Green lights, live organ music, a centrepiece model in Wilson Jedd Adams couture on a circular runway. On the side, compiled fabric sculptures.
The spectacle begins: a melancholic balcony ballad from showstopping duo The Huxleys and ethereal solo dancer Blu Jay in Remuse designs. A taste of the show’s energy and artistic flow. A “queer utopia”, reads Jedd Adams’ visuals.
Designers including Posture Studios transform the circular runway into a hazy-lit dystopia with hooded pieces, masculine shapes and plaid patterns.
Others flow seamlessly: Hunter GathererXBrotherhood of St. Laurence appear not once, but three times in animated model performances and eclectic styling colourways, like a dream sequence, jumping from one world to the other.
From Karlaidlaw’s striking, subversive pieces, to House of Darwin’s sunny, sporty prints, the show proves what fashion can and should do: express, represent and utilise.
The crowd is once again transported – figuratively and literally – as the show moves to a different section of the hall.
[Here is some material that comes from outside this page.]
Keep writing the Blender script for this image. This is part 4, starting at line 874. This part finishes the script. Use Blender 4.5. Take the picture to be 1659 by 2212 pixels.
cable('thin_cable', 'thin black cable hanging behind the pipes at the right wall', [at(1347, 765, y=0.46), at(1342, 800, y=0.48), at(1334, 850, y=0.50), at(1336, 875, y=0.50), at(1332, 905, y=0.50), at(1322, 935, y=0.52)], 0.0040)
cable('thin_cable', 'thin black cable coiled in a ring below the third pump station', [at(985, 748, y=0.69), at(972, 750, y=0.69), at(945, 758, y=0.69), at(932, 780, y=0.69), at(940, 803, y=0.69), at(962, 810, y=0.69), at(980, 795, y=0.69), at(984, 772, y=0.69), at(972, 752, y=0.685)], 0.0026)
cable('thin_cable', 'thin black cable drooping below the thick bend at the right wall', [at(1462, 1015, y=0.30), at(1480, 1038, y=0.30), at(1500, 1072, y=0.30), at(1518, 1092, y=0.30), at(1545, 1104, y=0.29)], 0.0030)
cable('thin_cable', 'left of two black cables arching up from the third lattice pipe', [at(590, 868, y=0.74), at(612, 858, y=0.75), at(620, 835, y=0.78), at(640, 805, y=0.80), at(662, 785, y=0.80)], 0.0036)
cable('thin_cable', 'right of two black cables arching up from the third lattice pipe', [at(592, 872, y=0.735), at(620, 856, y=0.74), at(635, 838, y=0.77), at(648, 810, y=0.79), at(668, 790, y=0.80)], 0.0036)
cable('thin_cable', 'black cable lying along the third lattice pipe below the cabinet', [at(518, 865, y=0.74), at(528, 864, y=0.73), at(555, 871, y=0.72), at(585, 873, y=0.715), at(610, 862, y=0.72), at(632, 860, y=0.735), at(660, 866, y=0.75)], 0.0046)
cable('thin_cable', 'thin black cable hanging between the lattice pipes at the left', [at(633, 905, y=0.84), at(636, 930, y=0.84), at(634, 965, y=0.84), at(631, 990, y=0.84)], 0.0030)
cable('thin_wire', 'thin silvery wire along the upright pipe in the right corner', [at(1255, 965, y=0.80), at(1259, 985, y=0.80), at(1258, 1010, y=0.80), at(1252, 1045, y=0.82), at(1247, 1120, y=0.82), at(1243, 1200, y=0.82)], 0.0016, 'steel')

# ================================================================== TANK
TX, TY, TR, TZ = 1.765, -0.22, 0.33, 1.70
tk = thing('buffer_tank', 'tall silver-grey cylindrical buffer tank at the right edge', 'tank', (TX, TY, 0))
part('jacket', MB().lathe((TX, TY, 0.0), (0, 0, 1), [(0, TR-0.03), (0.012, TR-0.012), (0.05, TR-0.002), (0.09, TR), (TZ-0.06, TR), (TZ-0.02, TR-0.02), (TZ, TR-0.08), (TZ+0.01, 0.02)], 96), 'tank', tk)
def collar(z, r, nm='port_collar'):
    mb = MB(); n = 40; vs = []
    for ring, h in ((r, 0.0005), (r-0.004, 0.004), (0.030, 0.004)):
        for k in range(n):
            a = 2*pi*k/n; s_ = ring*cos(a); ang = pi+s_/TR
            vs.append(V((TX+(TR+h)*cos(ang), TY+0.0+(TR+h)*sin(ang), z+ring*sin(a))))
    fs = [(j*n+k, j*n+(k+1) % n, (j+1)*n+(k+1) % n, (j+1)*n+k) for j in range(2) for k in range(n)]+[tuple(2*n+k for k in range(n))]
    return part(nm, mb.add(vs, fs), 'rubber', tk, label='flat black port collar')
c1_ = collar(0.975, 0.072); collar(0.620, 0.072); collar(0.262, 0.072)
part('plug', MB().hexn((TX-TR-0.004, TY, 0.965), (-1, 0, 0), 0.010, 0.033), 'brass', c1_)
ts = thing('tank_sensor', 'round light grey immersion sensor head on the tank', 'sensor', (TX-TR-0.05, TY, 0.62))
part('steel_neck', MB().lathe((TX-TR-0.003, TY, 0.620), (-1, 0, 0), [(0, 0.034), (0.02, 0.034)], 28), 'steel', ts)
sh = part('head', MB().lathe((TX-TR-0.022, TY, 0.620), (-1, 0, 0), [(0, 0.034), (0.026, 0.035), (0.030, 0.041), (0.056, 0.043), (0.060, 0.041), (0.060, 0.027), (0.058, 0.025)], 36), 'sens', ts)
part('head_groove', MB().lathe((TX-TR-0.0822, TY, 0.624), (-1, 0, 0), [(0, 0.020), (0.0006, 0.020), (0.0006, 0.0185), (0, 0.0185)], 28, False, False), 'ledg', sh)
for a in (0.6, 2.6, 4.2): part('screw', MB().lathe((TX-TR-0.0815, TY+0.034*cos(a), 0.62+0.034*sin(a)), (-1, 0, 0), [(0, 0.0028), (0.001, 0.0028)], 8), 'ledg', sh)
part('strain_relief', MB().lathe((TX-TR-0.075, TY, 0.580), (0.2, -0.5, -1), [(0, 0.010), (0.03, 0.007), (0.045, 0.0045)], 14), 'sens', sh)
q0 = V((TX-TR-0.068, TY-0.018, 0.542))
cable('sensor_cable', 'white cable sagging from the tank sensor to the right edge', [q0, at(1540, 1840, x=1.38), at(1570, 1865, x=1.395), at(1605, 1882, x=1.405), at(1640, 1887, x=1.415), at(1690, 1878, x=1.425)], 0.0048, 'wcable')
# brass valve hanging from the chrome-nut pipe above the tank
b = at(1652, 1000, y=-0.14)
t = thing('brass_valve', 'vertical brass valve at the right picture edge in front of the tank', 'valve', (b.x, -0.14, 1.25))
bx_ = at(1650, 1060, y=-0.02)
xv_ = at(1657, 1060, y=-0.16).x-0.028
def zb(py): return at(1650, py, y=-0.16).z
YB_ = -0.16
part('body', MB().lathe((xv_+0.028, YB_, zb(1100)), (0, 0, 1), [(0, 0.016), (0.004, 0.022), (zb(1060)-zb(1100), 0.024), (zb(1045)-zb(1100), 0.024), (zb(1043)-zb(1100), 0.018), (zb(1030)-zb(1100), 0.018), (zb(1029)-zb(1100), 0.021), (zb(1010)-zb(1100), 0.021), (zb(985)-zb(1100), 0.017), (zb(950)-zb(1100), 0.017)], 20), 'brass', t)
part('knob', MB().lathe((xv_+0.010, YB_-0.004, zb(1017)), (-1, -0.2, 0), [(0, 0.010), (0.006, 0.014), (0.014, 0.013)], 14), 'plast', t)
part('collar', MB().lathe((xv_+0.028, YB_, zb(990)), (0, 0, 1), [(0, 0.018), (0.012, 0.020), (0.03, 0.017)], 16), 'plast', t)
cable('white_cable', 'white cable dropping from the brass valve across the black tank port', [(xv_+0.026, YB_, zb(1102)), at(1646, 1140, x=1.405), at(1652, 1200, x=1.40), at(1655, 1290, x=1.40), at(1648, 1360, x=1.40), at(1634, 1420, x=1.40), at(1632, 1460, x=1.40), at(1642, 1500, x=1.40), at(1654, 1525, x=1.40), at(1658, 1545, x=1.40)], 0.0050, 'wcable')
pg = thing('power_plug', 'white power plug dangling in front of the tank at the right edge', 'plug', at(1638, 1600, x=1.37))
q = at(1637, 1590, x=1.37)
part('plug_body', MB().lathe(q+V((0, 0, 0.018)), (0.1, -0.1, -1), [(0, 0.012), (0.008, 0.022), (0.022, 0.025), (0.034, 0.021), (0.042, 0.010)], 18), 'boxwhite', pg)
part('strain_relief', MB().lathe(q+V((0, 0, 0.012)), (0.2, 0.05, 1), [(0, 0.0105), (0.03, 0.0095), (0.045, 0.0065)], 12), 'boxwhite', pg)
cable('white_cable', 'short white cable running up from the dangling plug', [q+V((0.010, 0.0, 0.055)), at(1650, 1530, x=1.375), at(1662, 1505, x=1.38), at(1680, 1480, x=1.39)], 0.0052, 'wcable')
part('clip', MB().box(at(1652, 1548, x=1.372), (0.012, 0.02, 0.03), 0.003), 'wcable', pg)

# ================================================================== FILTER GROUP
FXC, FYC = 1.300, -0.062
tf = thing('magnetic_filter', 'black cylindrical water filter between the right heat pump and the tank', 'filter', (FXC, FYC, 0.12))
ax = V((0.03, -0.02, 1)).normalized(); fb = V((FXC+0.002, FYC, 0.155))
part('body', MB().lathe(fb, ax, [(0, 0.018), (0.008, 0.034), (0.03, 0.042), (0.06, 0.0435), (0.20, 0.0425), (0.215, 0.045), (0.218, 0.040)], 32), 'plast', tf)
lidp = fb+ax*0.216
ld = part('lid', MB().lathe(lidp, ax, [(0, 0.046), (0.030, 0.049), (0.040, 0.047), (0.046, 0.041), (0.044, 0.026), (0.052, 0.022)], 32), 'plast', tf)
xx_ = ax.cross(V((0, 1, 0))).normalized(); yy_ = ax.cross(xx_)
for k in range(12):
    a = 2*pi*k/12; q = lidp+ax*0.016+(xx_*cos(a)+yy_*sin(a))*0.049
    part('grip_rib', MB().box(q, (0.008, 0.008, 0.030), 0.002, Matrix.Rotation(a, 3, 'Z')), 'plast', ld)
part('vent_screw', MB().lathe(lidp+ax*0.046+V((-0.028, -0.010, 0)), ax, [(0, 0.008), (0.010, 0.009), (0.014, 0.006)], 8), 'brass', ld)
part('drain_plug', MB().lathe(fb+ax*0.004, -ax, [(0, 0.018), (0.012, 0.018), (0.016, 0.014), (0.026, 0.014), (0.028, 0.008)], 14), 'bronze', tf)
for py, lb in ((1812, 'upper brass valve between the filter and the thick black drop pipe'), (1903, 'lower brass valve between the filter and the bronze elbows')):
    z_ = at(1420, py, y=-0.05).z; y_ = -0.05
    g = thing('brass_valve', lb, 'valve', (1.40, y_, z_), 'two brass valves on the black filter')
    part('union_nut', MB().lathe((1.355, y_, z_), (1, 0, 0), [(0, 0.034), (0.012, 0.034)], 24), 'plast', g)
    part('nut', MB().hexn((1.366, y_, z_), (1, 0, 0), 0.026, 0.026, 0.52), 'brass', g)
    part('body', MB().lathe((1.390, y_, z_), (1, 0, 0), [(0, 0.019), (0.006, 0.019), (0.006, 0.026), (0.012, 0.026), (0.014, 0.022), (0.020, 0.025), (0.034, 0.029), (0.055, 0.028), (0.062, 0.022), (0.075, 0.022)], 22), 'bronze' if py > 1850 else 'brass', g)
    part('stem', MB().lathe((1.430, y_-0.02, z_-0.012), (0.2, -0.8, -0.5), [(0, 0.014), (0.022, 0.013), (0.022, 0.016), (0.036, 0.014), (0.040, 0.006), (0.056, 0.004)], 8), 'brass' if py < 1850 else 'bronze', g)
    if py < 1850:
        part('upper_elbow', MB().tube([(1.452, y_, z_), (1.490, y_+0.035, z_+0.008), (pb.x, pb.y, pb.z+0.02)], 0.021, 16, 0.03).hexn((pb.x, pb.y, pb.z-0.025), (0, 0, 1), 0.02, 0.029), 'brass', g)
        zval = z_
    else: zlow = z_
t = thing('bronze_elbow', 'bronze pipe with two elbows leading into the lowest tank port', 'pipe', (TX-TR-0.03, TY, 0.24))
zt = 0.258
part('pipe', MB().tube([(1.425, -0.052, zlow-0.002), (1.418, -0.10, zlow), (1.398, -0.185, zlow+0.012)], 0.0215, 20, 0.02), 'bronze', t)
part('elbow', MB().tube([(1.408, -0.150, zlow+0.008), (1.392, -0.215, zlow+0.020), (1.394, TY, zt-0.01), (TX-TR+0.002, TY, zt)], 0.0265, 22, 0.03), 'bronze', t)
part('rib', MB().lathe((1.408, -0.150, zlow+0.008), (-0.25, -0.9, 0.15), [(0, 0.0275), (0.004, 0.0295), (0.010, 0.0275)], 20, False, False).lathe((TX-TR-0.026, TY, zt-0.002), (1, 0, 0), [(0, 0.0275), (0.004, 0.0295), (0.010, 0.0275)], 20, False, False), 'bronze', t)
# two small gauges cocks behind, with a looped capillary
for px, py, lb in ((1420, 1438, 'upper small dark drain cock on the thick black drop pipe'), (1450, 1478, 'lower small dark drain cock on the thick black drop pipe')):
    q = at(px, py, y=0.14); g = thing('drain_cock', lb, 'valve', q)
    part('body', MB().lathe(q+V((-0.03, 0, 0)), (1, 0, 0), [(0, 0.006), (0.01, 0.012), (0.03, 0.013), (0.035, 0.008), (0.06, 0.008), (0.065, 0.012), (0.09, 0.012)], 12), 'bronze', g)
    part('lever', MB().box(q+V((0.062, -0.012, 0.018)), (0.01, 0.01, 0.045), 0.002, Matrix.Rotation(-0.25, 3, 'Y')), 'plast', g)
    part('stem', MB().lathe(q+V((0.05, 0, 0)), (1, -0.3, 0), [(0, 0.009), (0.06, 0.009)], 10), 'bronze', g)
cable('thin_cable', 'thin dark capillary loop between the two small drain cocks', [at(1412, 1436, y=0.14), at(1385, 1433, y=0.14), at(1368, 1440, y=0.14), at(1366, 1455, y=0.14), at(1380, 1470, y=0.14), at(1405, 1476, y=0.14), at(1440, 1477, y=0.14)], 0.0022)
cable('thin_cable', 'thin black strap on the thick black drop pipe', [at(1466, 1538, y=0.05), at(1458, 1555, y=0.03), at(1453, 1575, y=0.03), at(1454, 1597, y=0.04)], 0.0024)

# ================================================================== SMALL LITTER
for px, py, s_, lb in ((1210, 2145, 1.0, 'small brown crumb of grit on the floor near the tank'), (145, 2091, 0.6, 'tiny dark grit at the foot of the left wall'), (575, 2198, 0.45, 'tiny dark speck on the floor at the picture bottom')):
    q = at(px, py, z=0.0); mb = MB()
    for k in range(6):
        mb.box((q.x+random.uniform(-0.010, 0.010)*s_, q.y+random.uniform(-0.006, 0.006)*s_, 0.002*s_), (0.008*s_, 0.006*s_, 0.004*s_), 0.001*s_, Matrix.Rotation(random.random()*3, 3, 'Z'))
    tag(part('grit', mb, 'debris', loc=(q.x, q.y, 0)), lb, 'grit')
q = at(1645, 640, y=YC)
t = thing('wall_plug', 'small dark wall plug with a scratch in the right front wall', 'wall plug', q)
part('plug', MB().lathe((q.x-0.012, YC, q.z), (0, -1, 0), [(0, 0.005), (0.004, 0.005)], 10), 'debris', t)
The Cat Who Knits make an entrance with movement artist Maggz and knitwear that transcends the hall width and balconies.
As the queens from Brynn costume and Aysha Buffet and her House of Buffet finish their walks in feathers, flowers and sparkles, The Injury models slink through the crowd and into the harsh spotlight in
lace, leather and spiked hair that could cut.
Club Venus closes the show with House of Diesel, a lot of mesh and stripes, and dancers including Chantal Bala proving this is clothing you can seriously move in.
As Fashion X Underground finishes, the energy stays as the crowd spills bacik onto the city streets. The sky is dark, the show may be over, but it has charged the night with an urge to express, no matter the execution.